Global perspective Human stories

Central African Republic relief efforts facing severe funding shortfall, UN warns

OCHA Director of Operations John Ging in Central African Republic.
OCHA/Laura Fultang
OCHA Director of Operations John Ging in Central African Republic.

Central African Republic relief efforts facing severe funding shortfall, UN warns

The Central African Republic (CAR) is facing one of the worst humanitarian funding shortfalls in the world, the United Nations warned today, adding that nearly half the country’s population is in dire need of assistance.

“The European Commission has described CAR as the world’s second most vulnerable country after Somalia,” said John Ging, Operations Director of the UN Office for the Coordination of Humanitarian Affairs (OCHA), who saw first-hand the critical conditions in which tens of thousands of people live during a visit to the country last week.

“Simply put, without adequate funding, we are failing the people, particularly the children of the Central African Republic,” Mr. Ging said.

According to OCHA, an estimated 1.9 million people need humanitarian aid, and 94,000 people are displaced around the country. Two-thirds of the population do not have access to clean water or health facilities, with one health worker for 7,000 people. In addition, about a third of the children do not have access to primary school education, and many are crowded into classrooms with 95 pupils per teacher.

“Funding for basic humanitarian needs is urgently needed,” Mr. Ging said. “Sadly, instead of an increase in funding to keep pace with the growing needs, we are now experiencing a severe reduction.”
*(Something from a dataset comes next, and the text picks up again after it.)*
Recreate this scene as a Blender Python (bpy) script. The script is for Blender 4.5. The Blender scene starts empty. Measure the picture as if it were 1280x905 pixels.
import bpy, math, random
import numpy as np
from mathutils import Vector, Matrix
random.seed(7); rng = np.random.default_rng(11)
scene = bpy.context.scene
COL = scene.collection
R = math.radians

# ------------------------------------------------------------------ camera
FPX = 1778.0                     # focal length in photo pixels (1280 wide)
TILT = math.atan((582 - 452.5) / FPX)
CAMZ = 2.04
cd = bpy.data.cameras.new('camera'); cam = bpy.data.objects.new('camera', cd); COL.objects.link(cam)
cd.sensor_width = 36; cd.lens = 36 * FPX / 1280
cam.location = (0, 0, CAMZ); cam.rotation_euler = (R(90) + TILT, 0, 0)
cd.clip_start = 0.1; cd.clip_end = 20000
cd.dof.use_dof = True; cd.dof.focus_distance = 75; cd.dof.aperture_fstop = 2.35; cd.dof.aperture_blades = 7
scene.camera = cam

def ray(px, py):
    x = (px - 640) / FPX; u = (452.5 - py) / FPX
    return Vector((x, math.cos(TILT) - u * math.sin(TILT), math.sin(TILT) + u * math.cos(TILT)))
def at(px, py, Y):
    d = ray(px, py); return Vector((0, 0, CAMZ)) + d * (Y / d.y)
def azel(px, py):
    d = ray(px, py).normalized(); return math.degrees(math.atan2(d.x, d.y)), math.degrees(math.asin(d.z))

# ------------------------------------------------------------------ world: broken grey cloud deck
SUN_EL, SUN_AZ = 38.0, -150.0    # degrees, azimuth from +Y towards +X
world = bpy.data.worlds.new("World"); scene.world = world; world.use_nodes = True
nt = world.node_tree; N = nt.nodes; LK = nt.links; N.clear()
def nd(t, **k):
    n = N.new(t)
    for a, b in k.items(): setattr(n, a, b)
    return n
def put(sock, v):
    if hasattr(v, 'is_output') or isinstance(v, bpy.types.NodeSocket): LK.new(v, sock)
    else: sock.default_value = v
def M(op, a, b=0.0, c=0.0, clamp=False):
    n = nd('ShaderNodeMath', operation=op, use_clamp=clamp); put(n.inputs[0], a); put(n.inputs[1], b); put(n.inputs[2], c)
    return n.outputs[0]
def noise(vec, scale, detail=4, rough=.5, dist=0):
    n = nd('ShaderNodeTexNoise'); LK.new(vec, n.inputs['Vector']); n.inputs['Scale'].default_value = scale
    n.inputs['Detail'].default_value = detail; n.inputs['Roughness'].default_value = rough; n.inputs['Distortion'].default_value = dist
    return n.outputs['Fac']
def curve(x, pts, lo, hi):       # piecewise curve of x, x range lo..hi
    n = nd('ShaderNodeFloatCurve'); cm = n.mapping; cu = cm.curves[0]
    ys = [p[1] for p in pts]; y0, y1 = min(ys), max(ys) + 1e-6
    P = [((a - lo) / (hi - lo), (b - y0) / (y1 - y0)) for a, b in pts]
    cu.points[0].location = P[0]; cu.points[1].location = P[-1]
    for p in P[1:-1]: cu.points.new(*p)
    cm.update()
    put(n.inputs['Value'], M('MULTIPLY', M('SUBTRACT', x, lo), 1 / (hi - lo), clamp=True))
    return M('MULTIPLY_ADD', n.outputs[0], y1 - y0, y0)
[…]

Over the past three years, funding for the country has dramatically declined, with humanitarian organizations receiving less than 50 per cent of the required funding last year to provide life-saving aid and longer-term support. This year, only five per cent of the $134 million required has been received.

During his three-day visit, Mr. Ging travelled to Bamingui-Bangoran in north-eastern CAR, where conflict and violence has led to the displacement of more than 14,000 people in the last few months, and met people who had recently returned to their villages and need support to rebuild their lives.

“There is a very real basis for hope as thousands of displaced are returning to their villages to rebuild their lives,” he said. “However, courage alone – and there is an abundance of that here – is not enough to generate return on the scale needed, or to make it sustainable.”

Mr. Ging also met with Government officials and humanitarian partners to discuss the funding crisis and ways to improve humanitarian access and protection of the most vulnerable people.

“Humanitarian workers are saving lives every day on the frontline of this forgotten and too often dangerous crisis,” said Mr. Ging. “With the recently brokered ceasefires in conflict-affected areas, we are seeing a very real opportunity for sustainable recovery in the Central African Republic, but this is being jeopardized by the severe shortfalls in humanitarian funding. We must do everything possible to mobilize an urgent re-engagement by the donor community.”